A peça não aborda apenas a discriminação “intrínseca que certas mulheres têm em relação a outras”, a violência exercida por homens sobre mulheres, cujos números são “muito maiores” do que na situação inversa, mas também se foca na “perspetiva da questão cultural e sistémica que ainda existe na sociedade atual e que é transversal”, enfatizou.
Naquele monólogo, revela-se também “o peso que leva alguns homens, às vezes, a sentirem-se esmagados [pela comunidade] que os pode levar a esse desvio, de uma certa tendência para a violência”, notou a atriz, sublinhando que é necessário “alterar consciências e mentalidades com vista a terminar com a violência a todos os níveis”.
A violência contra a mulher resulta também de como é visto o seu papel na relação afetiva, no contexto familiar, na sociedade, no trabalho, centrando-se numa ”visão misógina alicerçada neste rancor e ódio contra as mulheres que são vistas para executar um determinado papel, nomeadamente o de ser mãe e ter filhos”, sublinhou.

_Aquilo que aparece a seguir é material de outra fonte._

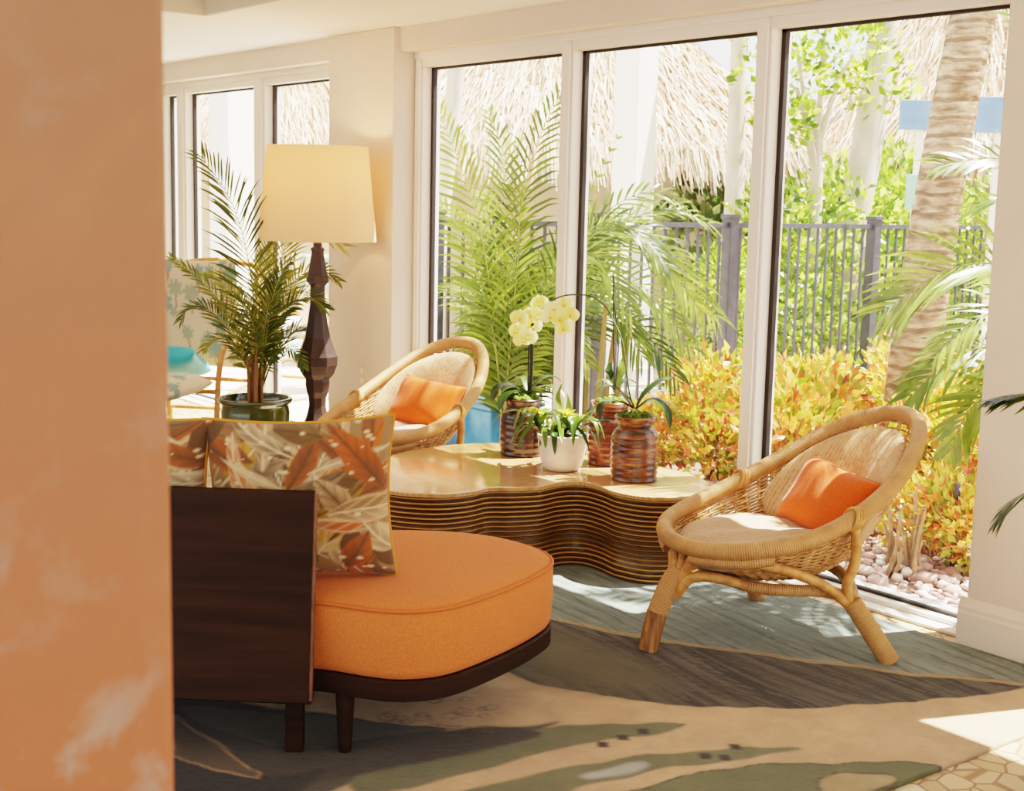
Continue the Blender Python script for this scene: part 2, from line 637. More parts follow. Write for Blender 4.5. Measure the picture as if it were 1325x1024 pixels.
hb = MB()
for x0, x1 in spans:
    hb.box(x0, x1, HEAD_Y, 4.46, 2.35, CEIL)
struct(hb.build('wall_header', M['wall'], smooth=False))
sbox('wall_left', XL - .12, XL, -4, 4.46, 0, 3.0, M['wall'])
sbox('wall_back_header', XL, 3.2, -4.2, -4.0, 2.5, 3.0, M['wall'])


def baseboard(name, x0, x1, y):
    b = MB()
    prof = [(0, 0), (-.022, 0), (-.022, .125), (-.018, .135), (-.018, .15), (-.009, .172), (-.006, .18), (0, .18)]
    x0 -= .0
    rows = []
    for x, s in ((x0, 0), (x1, 0)):
        rows.append([(x, y + dy, z) for dy, z in prof])
    b.grid(rows)
    b.add(rows[0], [tuple(range(8))])
    b.add(rows[1], [tuple(range(8))[::-1]])
    return struct(b.build(name, M['base'], smooth=False))


baseboard('baseboard_right', -2.735, -2.04, PIER_Y)
baseboard('baseboard_left', -7.255, -6.505, PIER_Y)


def window(idx, x0, x1, panes, top=2.268, bot=.02):
    root = bpy.data.objects.new('window_%d' % idx, None)
    COL.objects.link(root)
    root.location = (0, GL_Y, 0)
    root['kind'] = 'structure'
    fy, gy = FR_Y - GL_Y, 0.0
    b = MB()
    b.box(x0, x1, fy, .05, top, 2.352)                # head
    b.box(x0, x1, fy - .014, fy, top + .045, 2.352)
    b.box(x0, x1, fy, .05, 0.0, bot)                  # sill
    b.box(x0, x1, fy - .022, fy, 0.0, bot + .012)
    b.box(x0, x1, fy - .09, fy - .022, 0.0, bot - .006)
    edges = [x0] + [q for p in panes for q in p] + [x1]
    for k in range(0, len(edges), 2):
        a, c = edges[k], edges[k + 1]
        b.box(a, c, fy, .05, bot, top)                # post
        w = c - a
        if w > .03:
            b.box(a + w * .16, c - w * .16, fy - .014, fy, bot, top + .045)
    bevel(b.build('window_frame', M['frame'], root, smooth=False), .004)
    for (p0, p1) in panes:
        g = MB()
        q = .022
        g.box(p0, p0 + q, -.012, .012, bot, top)
        g.box(p1 - q, p1, -.012, .012, bot, top)
        g.box(p0, p1, -.012, .012, bot, bot + .012)
        g.box(p0, p1, -.012, .012, top - .012, top)
        pg = g.build('gasket', M['gasket'], root, smooth=False)
        g = MB()
        g.add([(p0 + q, 0, bot), (p1 - q, 0, bot), (p1 - q, 0, top), (p0 + q, 0, top)], [(0, 1, 2, 3)])
        g.build('pane', M['glass'], root, smooth=False)


window(1, -6.525, -2.715, [(-6.455, -5.245), (-5.155, -3.98), (-3.894, -2.78)])
window(2, -10.2, -7.235, [(-9.995, -9.74), (-9.594, -8.50), (-8.34, -7.30)])
window(3, -2.06, 2.3, [(-2.02, -.55), (-.45, .9), (1.0, 2.2)])

# near pillar, orange weathered plaster
pb = MB()
pb.box(-1.62, -1.2, -.2, .525, 0, 2.86)
o = struct(bevel(pb.build('wall_pillar', M['plaster'], smooth=False), .012, 3))

# outlet on the left pier
t_ = thing('wall_outlet', 'small beige electrical outlet on the pier behind the lamp', 'outlet', (-6.83, PIER_Y, .50))
b = MB()
b.box(-.045, .045, -.007, 0, -.06, .06)
bevel(b.build('cover_plate', M['plate'], t_, smooth=False), .002)
b = MB()
b.box(-.018, .018, -.010, -.007, .012, .045)
b.build('socket', M['frame'], t_, smooth=False)
b = MB()
b.box(-.018, .018, -.010, -.007, -.045, -.012)
b.build('socket', M['frame'], t_, smooth=False)

# ------------------------------------------------------------------ rug
def sd_poly(P, X, Y):
    """signed distance (negative inside) of a polygon for arrays X, Y"""
    n = len(P)
    d = np.full(X.shape, 1e9)
    inside = np.zeros(X.shape, bool)
    for i in range(n):
        ax, ay = P[i]
        bx, by = P[(i + 1) % n]
        ex, ey = bx - ax, by - ay
        L = ex * ex + ey * ey + 1e-12
        tt = np.clip(((X - ax) * ex + (Y - ay) * ey) / L, 0, 1)
        d = np.minimum(d, (X - ax - tt * ex) ** 2 + (Y - ay - tt * ey) ** 2)
        c = ((ay > Y) != (by > Y)) & (X < (bx - ax) * (Y - ay) / (by - ay + 1e-12) + ax)
        inside ^= c
    d = np.sqrt(d)
    return np.where(inside, -d, d)


def floor_poly(pts, n=6, closed=True, smooth=True):
    w = [onz(x, y, .012) for x, y in pts]
    if smooth:
        w = catmull(w, n, closed)
    return [(p.x, p.y) for p in w]


def rug():
    x0, x1, y0, y1 = -6.3, -2.10, .9, 4.15
    st = .0095
    nx, ny = int((x1 - x0) / st), int((y1 - y0) / st)
    xs = np.linspace(x0, x1, nx)
    ys = np.linspace(y0, y1, ny)
    X, Y = np.meshgrid(xs, ys)
    g = np.random.RandomState(3)
    # gentle wobble so outlines look woven
    WX = X + .006 * np.sin(Y * 23) + .004 * np.sin(X * 61 + Y * 17)
    WY = Y + .006 * np.sin(X * 21) + .004 * np.sin(Y * 57 - X * 13)
    C = np.empty(X.shape + (3,))
    def put(mask, col):
        mask = np.clip(mask, 0, 1)[..., None]
        C[:] = C * (1 - mask) + np.array(lin(col)[:3]) * mask
    C[:] = lin((206, 172, 132))[:3]
    def fill(pts, col, soft=.008, smooth=True, line=None):
        d = sd_poly(floor_poly(pts, smooth=smooth), WX, WY)
        put(.5 - d / soft, col)
        if line:
            put(1 - np.abs(d) / .008, line)
        return d
    # large blue-grey leaf toward the windows
    d1 = fill([(560, 740), (640, 700), (900, 690), (1260, 800), (1420, 850), (1420, 900), (1320, 884), (1150, 868), (1000, 848), (850, 828), (700, 800), (560, 800)], (124, 134, 122))
    st1 = np.abs(((WX * .16 + WY) / .066) % 1 - .5)
    put(np.where(d1 < 0, np.clip(1 - st1 / .13, 0, 1) * .8, 0), (58, 70, 66))
    # dark olive leaf under the right chair
    d2 = fill([(610, 800), (700, 797), (850, 828), (1000, 848), (1150, 868), (1330, 886), (1240, 903), (1110, 913), (1000, 917), (880, 913), (760, 897), (650, 868)], (64, 58, 45))
    tab = np.convolve(g.rand(4000), np.ones(3) / 3, 'same')
    tab2 = np.convolve(g.rand(4000), np.ones(9) / 9, 'same')
    ac = (Y * .985 + X * .10 + .02 * np.sin(X * 5 + Y * 3)) / .0075
    seg = np.floor(X * 2.2 + 3 * tab[(np.abs(ac).astype(int)) % 4000])
    stk = .55 * tab[(np.abs(ac) + seg * 37).astype(int) % 4000] + .75 * tab2[(np.abs(ac * .6) + 900 + seg * 11).astype(int) % 4000] - .15
    inside = np.clip(.5 - d2 / .01, 0, 1)
    put(inside * np.clip((stk - .44) * 4, 0, .7), (108, 101, 84))
    put(inside * np.clip((.50 - stk) * 4.2, 0, .85), (34, 30, 23))
    put(np.clip(.5 - d1 / .01, 0, 1) * np.clip((stk - .45) * 3, 0, .4), (160, 172, 162))
    fill([(640, 820), (700, 815), (800, 845), (860, 890), (760, 893), (660, 866)], (92, 86, 58), .2)
    put(1 - np.abs(sd_poly(floor_poly([(700, 797), (850, 828), (1000, 848), (1150, 868), (1330, 886), (1330, 887.5), (1150, 870), (1000, 850), (850, 830), (700, 799)], smooth=False), WX, WY)) / .011, (198, 164, 116))
    # sage leaves with square dots
    fill([(330, 1010), (420, 985), (560, 960), (690, 938), (720, 938), (600, 970), (470, 1010), (420, 1030), (330, 1040)], (80, 76, 58), .02)
    fill([(480, 985), (560, 966), (690, 944), (790, 937), (888, 938), (850, 950), (740, 966), (640, 992), (540, 1018), (460, 1024)], (112, 112, 80), .012)
    fill([(560, 1040), (650, 1012), (780, 985), (900, 972), (1032, 968), (960, 984), (860, 996), (760, 1018), (700, 1040)], (118, 116, 82), .012)
    d3 = fill([(790, 1045), (840, 1018), (940, 995), (1060, 988), (1215, 991), (1170, 1016), (1110, 1050)], (110, 112, 76), .012, True, (70, 68, 48))
    d4 = fill([(1060, 1022), (1070, 1004), (1110, 1000), (1160, 1008), (1130, 1024), (1090, 1040)], (176, 154, 112), .012, True, (70, 62, 44))
    for q in [(780, 964), (806, 955), (832, 947), (913, 979), (938, 981), (951, 967)]:
        w = onz(q[0], q[1], .012)
        dx = np.abs((X - w.x) * .6 + (Y - w.y) * .8)
        dy = np.abs(-(X - w.x) * .8 + (Y - w.y) * .6)
        put(.5 - (np.maximum(dx / .016, dy / .020) - 1) * 2, (50, 44, 36))
    fill([(760, 1000), (832, 986), (836, 994), (770, 1008)], (176, 178, 164), .02)
    # dark leaf area under the sofa, colours darkened further for the sofa's shadow
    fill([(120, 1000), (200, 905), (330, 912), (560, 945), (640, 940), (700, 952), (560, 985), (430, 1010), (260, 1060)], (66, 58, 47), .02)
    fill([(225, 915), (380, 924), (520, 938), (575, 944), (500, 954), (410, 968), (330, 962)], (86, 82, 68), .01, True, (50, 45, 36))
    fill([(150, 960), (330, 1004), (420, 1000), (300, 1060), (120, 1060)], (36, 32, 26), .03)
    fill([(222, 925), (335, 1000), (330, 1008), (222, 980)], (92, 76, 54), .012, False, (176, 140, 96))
    for k in range(26):
        q = (g.uniform(500, 640), g.uniform(905, 950))
        w = onz(q[0], q[1], .012)
        rr = g.uniform(.012, .026)
        put((1 - np.abs(np.hypot(X - w.x, Y - w.y) - rr) / .005) * .6, (112, 92, 72))
    # mottled sand
    mot = .5 + .25 * np.sin(X * 7 + 2 * np.sin(Y * 5)) + .25 * np.sin(Y * 9 + 1.5 * np.sin(X * 6))
    C[:] = C * (.92 + .1 * mot[..., None])
    pile = .012 + .0012 * g.rand(*X.shape)
    V = np.stack([X, Y, pile], -1).reshape(-1, 3)
    idx = np.arange(nx * ny).reshape(ny, nx)
    Fq = np.stack([idx[:-1, :-1], idx[:-1, 1:], idx[1:, 1:], idx[1:, :-1]], -1).reshape(-1, 4)
    me = bpy.data.meshes.new('rug')
    # skirt down to the floor
    edge = list(idx[0, :]) + list(idx[1:, -1]) + list(idx[-1, ::-1][1:]) + list(idx[::-1, 0][1:-1])
    base = len(V)
    V2 = V[edge].copy()
    V2[:, 2] = 0.0005
    ne = len(edge)
    sk = [(edge[(i + 1) % ne], edge[i], base + i, base + (i + 1) % ne) for i in range(ne)]
    VV = np.vstack([V, V2])
    me.from_pydata(VV.tolist(), [], Fq.tolist() + sk)
    ca = me.color_attributes.new('Col', 'FLOAT_COLOR', 'POINT')
    CC = np.ones((len(VV), 4))
    CC[:base, :3] = C.reshape(-1, 3)
    CC[base:, :3] = C.reshape(-1, 3)[edge] * .6
    ca.data.foreach_set('color', CC.astype(np.float32).ravel())
    me.materials.append(M['rug'])
    me.polygons.foreach_set('use_smooth', [True] * len(me.polygons))
    o = bpy.data.objects.new('rug', me)
    COL.objects.link(o)
    tag(o, 'large sand rug with dark olive and blue-grey leaf pattern under the furniture', 'rug')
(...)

Questionada sobre a relevância da peça face às mais de oitenta denúncias feitas até à passada semana por mulheres sobre situações de abuso e assédio no meio artístico, Susana C. Gaspar considerou “muito importante” realçando o facto de ser interpretada por mulheres, e em toda a criação estarem “pessoas interessadas nos Direitos Humanos e nos direitos das mulheres”.
“Porque, de facto, aquilo a que assistimos são, continuamente, ano após ano, números demasiado elevados de violência contra as mulheres, não somente em homicídios, mas de uma violência sistémica, psicológica, de perseguição, e cada vez mais casos de 'stalking' [perseguição] , sobretudo de mulheres numa situação mais vulnerável (…) que acabam muitas vezes por cair nas mãos de predadores”, enfatizou.
Um fenómeno que tanto pode acontecer “pelas redes sociais, mas também, como no caso de Hermínia, à mesa do café onde um homem se pode sentar e assediar uma mulher, e começar a ameaçá-la e a persegui-la”, realçou.
Uma realidade para a qual continuam a existir “dificuldades de resposta”, ao nível da justiça, e das autoridades policiais, “em dar seguimento a alguns casos, porque é preciso o flagrante [delito], provas; nem sempre há testemunhas e nem sempre as pessoas se querem envolver”, frisou.
“Ainda há muito estigma e este estereótipo de que 'entre marido e mulher não se mete a colher' (…), [o que] leva à banalização das discussões e violência contra as mulheres como uma questão normal, com receios em alguns meios; ou então é escondida, ocultada, e ninguém fala e é um tabu que se tem de se desconstruir e perceber”, sustentou.
Transpondo a violência de que Guilhermina e Hermínia são alvo para a realidade – que atinge “muitas mulheres em Portugal e, infelizmente, no mundo” –, Susana C. Gaspar rematou: “Quando a mulher vítima de violência é ela que tem de fugir com os seus filhos, as suas malas, as suas coisas e deixar o seu meio e a sua família, vai para uma casa de acolhimento, mas o homem não é detido num acolhimento ou numa prisão, continua livre, está a acontecer algo de muito mau para as vítimas de violência”.
A peça fica em cena na Casa de Teatro de Sintra até 8 de dezembro, com récitas às quintas-feiras e aos sábados, às 21:30, e, aos domingos, às 16:00.
“As Ressuscitadas” tem ambiente físico e sonoro do artista plástico e cenógrafo Luís Santos e do músico e compositor Pedro Branco. O desenho de luz é de Rui Seabra e a direção de atores de Susana Arrais.
O Prémio Nacional de Artes do Espetáculo Maria João Fontaínhas é promovido pela Câmara de Sintra, em parceria com a associação cultural Chão de Oliva, e inclui a obrigatoriedade de encenação do texto por uma das companhias residentes da Chão de Oliva.
Paula Pedregal, Nuno Correia Pinto e Susana C. Gaspar são diretores artísticos da Companhia de Teatro de Sintra criada em 1990, e a primeira residente criada no Chão de Oliva – Centro de Difusão Cultural em Sintra, em funcionamento desde 1987.
Em 1994, formou-se a segunda companhia residente, o Fio d'Azeite – Grupo de Marionetas.